Hier, à la barre de la deuxième chambre du tribunal correctionnel de Dakar, le prévenu a réitéré ses dénégations. Pour se tirer d’affaire, Ayache s’est défaussé des clients qui n’auraient pas payé. Aussi a-t-il contesté les 600 millions pour ne reconnaître qu’un gap de 122 millions F Cfa. Mais, il a été chargé par le témoin, le responsable des achats. ‘’Il a reconnu devant moi qu’il a pris de l’argent. Il a avoué avoir commis des forfaits. Il a reconnu avoir détourné de l’argent. Lorsque nous nous sommes rendus sur le terrain faire la confrontation avec les clients, il a reconnu les faits’’, a témoigné Ousmane Guèye.
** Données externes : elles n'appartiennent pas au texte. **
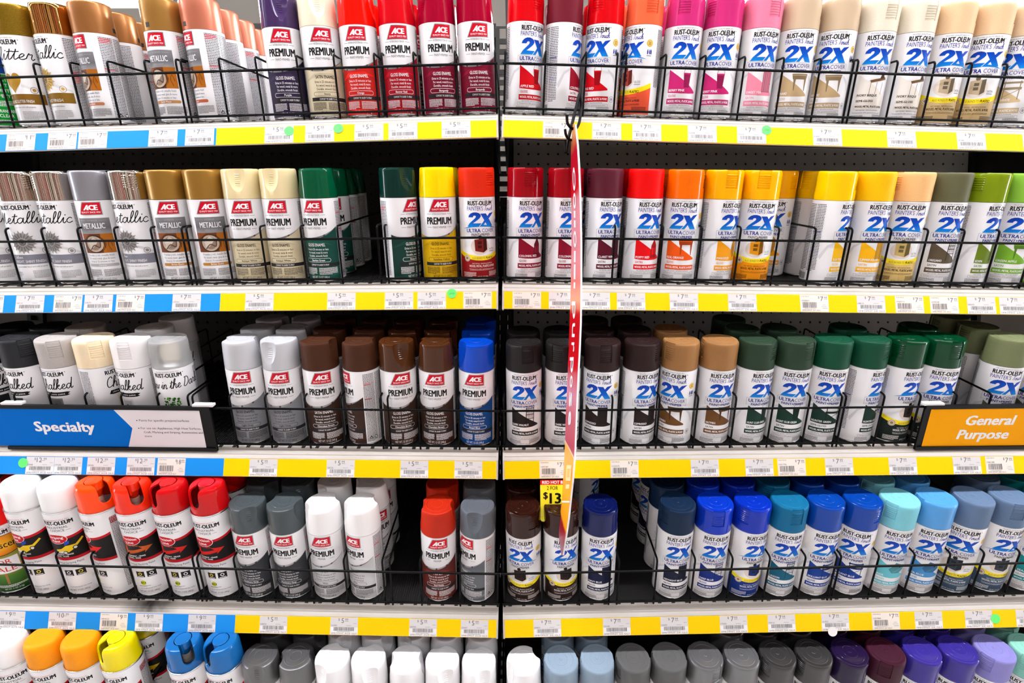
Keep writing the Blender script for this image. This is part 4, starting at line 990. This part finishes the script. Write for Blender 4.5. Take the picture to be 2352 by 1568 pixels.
def tag_mesh(st, pr, name, seed):
    A = Art(); r = random.Random(seed); Wd, H = 25.2, 15.1
    A.rect(-Wd, -H, Wd, H, TAGW if st == 'A' else TCR, 0)
    num = str(r.randint(1300000, 1999999))
    if st == 'A':
        A.rect(-Wd, -2, Wd, H, TG1, 1)
        A.text('$', -9.5, 9.6, 4, INKG, 2); A.text(pr, -5 if len(pr) == 1 else -6.5, 5.6, 8.2, INKG, 2, al='l'); A.text('99', 1.5 if len(pr) == 1 else 5.5, 9.4, 4.2, INKG, 2, al='l'); A.rect(1.5, 8.3, 8, 8.8, INKG, 2)
        A.text(num, -24, -.2, 2.6, INKG, 2, width=11, al='l'); A.rect(4, .8, 13, 1.7, INKL, 2); A.rect(17, 4.5, 23, 5.4, INKL, 2)
        x = -19
        while x < 19: w_ = r.choice((.35, .6, .9)); A.rect(x, -8.4, x+w_, -1.8, INKG, 2); x += w_+r.choice((.4, .6, .8))
        A.rect(-13, -10.4, 11, -9.5, INKL, 2); A.text(name, 0, -14, 2.5, INKG, 2, width=47)
    else:
        A.text('OUR PRICE', -23, 11.5, 1.8, INKG, 2, width=14, al='l'); A.text('$', 8.2, 9, 4, INKG, 2); A.text(pr, 11 if len(pr) == 1 else 9.6, 4.6, 8, INKG, 2, al='l', width=None if len(pr) == 1 else 7.5); A.text('99', 17.6, 8.6, 4, INKG, 2, al='l'); A.rect(17.6, 7.6, 24, 8.1, INKG, 2)
        A.text(num, -23, 3.6, 2.7, INKG, 2, width=14, al='l')
        x = -21
        while x < 4: w_ = r.choice((.4, .7, 1.1)); A.rect(x, -8, x+w_, 2.2, INKG, 2); x += w_+r.choice((.45, .8))
        A.rect(-18, -10, 2, -9.2, INKL, 2); A.text(name, -6, -13.6, 2.4, INKG, 2, width=32); A.rect(14, -3, 20, -2.2, INKL, 2); A.rect(12, -6, 22, -5.2, INKL, 2); A.rect(14, -9, 23, -8, INKL, 2)
    return A.flat('price_tag', eps=.00006)
NAMES = {'L': 'SPRYPNT ACE GLS', 'R': 'SPRYPNT 2X GLS'}
for (side, r), lst in TAGS.items():
    F = FR[(side, r)]; seen = []
    for i, (px, st, pr) in enumerate(lst):
        x = solve_x(F, px, STRIP_T.y-.006, STRIP_T.z-.014)
        if seen and x-seen[-1] < .0508: x = seen[-1]+.0508
        seen.append(x)
        idx = (len(lst)-1-i) if side == 'L' else i
        o = link('price_tag', tag_mesh(st, pr, NAMES[side], hash((side, r, i)) % 9999 if False else i*37+r*11+(5 if side == 'L' else 0)))
        o.matrix_world = strip_frame(F, x) @ Matrix.Translation((0, -.0162, .00145))
        tag(o, f'white price tag reading ${pr}.99, {ORD[idx]} {SIDE[side]} of centre post, {SHELF[r]} shelf edge', 'price tag', f'price tags on the {SHELF[r]} shelf edge, {SIDE[side]} bay')
GREEN = M('green_sticker_paper', (92, 226, 104), .5)
for side, r, px, dy, lab in (('L', 0, 665, -.010, 'green round sticker on the purple can price tag, top shelf edge'), ('L', 0, 778, -.008, 'green round sticker on the yellow top shelf edge beside the ivory can tag'),
        ('R', 0, 1760, -.006, 'green round sticker on the top shelf edge of the right bay'), ('L', 1, 1038, -.004, 'green round sticker on the second shelf edge near the centre post'),
        ('L', 2, 55, -.012, 'green round sticker on the blue third shelf edge'), ('R', 3, 2284, -.016, 'green round sticker on the yellow fourth shelf edge')):
    F = FR[(side, r)]; A = Art(); A.disc(0, 0, 8.6, GREEN, 0, n=28)
    if px in (1760, 1038): A.script('oo', 0, -1.5, 2.6, 9, I((60, 140, 60)), 1, .5)
    o = link('round_sticker', A.flat('round_sticker', eps=.0001)); o.matrix_world = strip_frame(F, solve_x(F, px, STRIP_T.y-.006, STRIP_T.z-.014)) @ Matrix.Translation((0, dy, .0020))
    tag(o, lab, 'sticker', 'green round stickers on the shelf edges')
F = FR[('R', 3)]; A = Art(); A.disc(0, 0, 8.6, TAGW, 0, n=28)
o = link('round_sticker', A.flat('round_sticker', eps=.0001)); o.matrix_world = strip_frame(F, solve_x(F, 1911, STRIP_T.y-.014, STRIP_T.z-.03)) @ Matrix.Translation((0, -.0325, .0022)); tag(o, 'white round sticker peeling below the fourth shelf edge of the right bay', 'sticker')
# worn dark smudge on the fourth shelf lip, left bay
F = FR[('L', 3)]; xs_ = solve_x(F, 345, -.015, -.01); m = MB()
pf = [(-.0063, -.0019), (-.0146, -.0069), (-.0166, -.0075), (-.0175, -.0093), (-.0207, -.0109), (-.0227, -.0121)]
for (y0, z0), (y1, z1) in zip(pf, pf[1:]): m.add([(-.06, y0-.0002, z0+.0004), (.06, y0-.0002, z0+.0004), (.06, y1-.0002, z1+.0004), (-.06, y1-.0002, z1+.0004)], [(0, 1, 2, 3)])
sm = M('dark_scuff', (44, 38, 34), .7); nt = sm.node_tree; tc = nt.nodes.new('ShaderNodeTexCoord'); mp = nt.nodes.new('ShaderNodeMapping'); mp.inputs['Scale'].default_value = (18, 0, 0)
gr = nt.nodes.new('ShaderNodeTexGradient'); gr.gradient_type = 'SPHERICAL'; nz_ = nt.nodes.new('ShaderNodeTexNoise'); nz_.inputs['Scale'].default_value = 45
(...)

Confortés par ce témoignage ainsi que la déclaration de leur client absent, les avocats de Kawar ont réclamé la somme de 700 millions au titre de dommages et intérêts. Le représentant du parquet est également convaincu de la culpabilité du prévenu qu’il a qualifié de quelqu’un de versatile. Pour le substitut Pape Ismaïla Diallo, toutes les infractions sont établies. ‘’Le Malien Lansana Sylla a déposé une plainte en confirmant la commande de fer d’une valeur de 13 millions de F CFA qui n’ont pas été reversés’’, a-t-il avancé pour étayer l’escroquerie. Jugeant les faits graves, il a requis 2 ans pour l’abus de confiance, 2 ans pour l’escroquerie, 3 ans pour le faux et 4 ans pour le blanchiment. Toutefois, il a demandé la confusion des peines, notamment 4 ans, ainsi qu’une amende estimée au triple des biens saisis ainsi que la confiscation de ceux-ci.

 ‘’Avant qu'on puisse attraire une personne, il fallait au moins une expertise pour éclairer le tribunal’’, a répliqué Me Mamadou Seck. Son confrère Me Ibrahima Ndiaye, estime qu’il s’agit d’un dossier qui semble être lourd mais il a été monté. ‘’Où est la preuve de la remise des 700 millions ?’’, s’est-il demandé tout en soulignant que les 4 ans requis ne se justifient pas. Quant au troisième conseil de Ayache, il a écarté le délit de blanchiment en se demandant comment une personne dont les enfants ont été exclus de l’école peut-elle commettre ce délit.

Le juge Magatte Diop et ses assesseurs rendront leur décision le 13 décembre prochain.